While Segwit's change from 1 mb size limit to 4 mb weight limit seems to be controversial among some users [..] I don't think it's very interesting to discuss further size increases.

I think the reason for this is largely because SegWit as a blocksize increase isn't very satisfying.  It resolves to a one-time increase with no future plans, thus engendering the same objections as people who demand we just "raise the number to N."  People can argue about what N should be, but when N is just a flat number, we know we'll have to deal with the issue again.

In that light I think it is even more essential to continue to discuss the blocksize debate and problem.

I find more interesting to talk to the users and see how they think Segwit harms them,

From an inordinant amount of time spent reading Reddit, I believe this largely comes down to the rumor that has a deathgrip on the BU community - That Core are all just extensions of Blockstream, and blockstream wants to restrict growth on-chain to force growth of their 2nd layer services(lightning and/or sidechains).

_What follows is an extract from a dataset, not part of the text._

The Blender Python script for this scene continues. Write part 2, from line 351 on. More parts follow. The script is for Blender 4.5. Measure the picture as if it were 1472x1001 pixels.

I believe the tone of the discussion needs to be changed, and have been trying to work to change that tone for weeks now.  There's one faction that believes that Bitcoin will rarely, if ever, benefit from a blocksize increase, and fees rising is a desired/unavoidable result.  There's a different faction that believes Bitcoin limits are arbitrary and that all people worldwide should be able to put any size transactions, even microtransactions, on-chain.  Both factions are extreme in their viewpoints and resort to conspiracy theories to interpret the actions of Core(blockstream did it) or BU(Jihan controls everything and anyone who says overwise is a shill paid by Roger Ver!)

It is all very unhealthy for Bitcoin.  Both sides need to accept that microtransactions from all humans cannot go on-chain, and that never increasing the blocksize doesn't mean millions of home users will run nodes.  The node argument breaks down economically and the microtransaction argument is an impossible mountain for a blockchain to climb.


On Wed, Mar 29, 2017 at 2:37 AM, Jorge Timón via bitcoin-dev <bitcoin-dev@lists.linuxfoundation.org> wrote:
While Segwit's change from 1 mb size limit to 4 mb weight limit seems to be controversial among some users (I find that very often it is because they have been confused about what segwit does or even outright lied about it) I don't think it's very interesting to discuss further size increases.
I find more interesting to talk to the users and see how they think Segwit harms them, maybe we missed something in segwit that needs to be removed for segwit to become uncontroversial, or maybe it is just disinformation. 

On the other hand, we may want to have our first uncontroversial hardfork asap, independently of block size. For example, we could do something as simple as fixing the timewarp attack as bip99 proposes. I cannot think of a hf that is easier to implement or has less potential for controversy than that.

On 29 Mar 2017 8:32 am, "Bram Cohen via bitcoin-dev" <bitcoin-dev@lists.linuxfoundation.org> wrote:
On Tue, Mar 28, 2017 at 9:59 AM, Wang Chun via bitcoin-dev <bitcoin-dev@lists.linuxfoundation.org> wrote:

The basic idea is, as many of us agree, hard fork is risky and should
be well prepared. We need a long time to deploy it.

Much as it may be appealing to repeal the block size limit now with a grace period until a replacement is needed in a repeal and replace strategy, it's dubious to assume that an idea can be agreed upon later when it can't be agreed upon now. Trying to put a time limit on it runs into the possibility that you'll find that whatever reasons there were for not having general agreement on a new setup before still apply, and running into the embarrassing situation of winding up sticking with the status quo after much sturm and drang.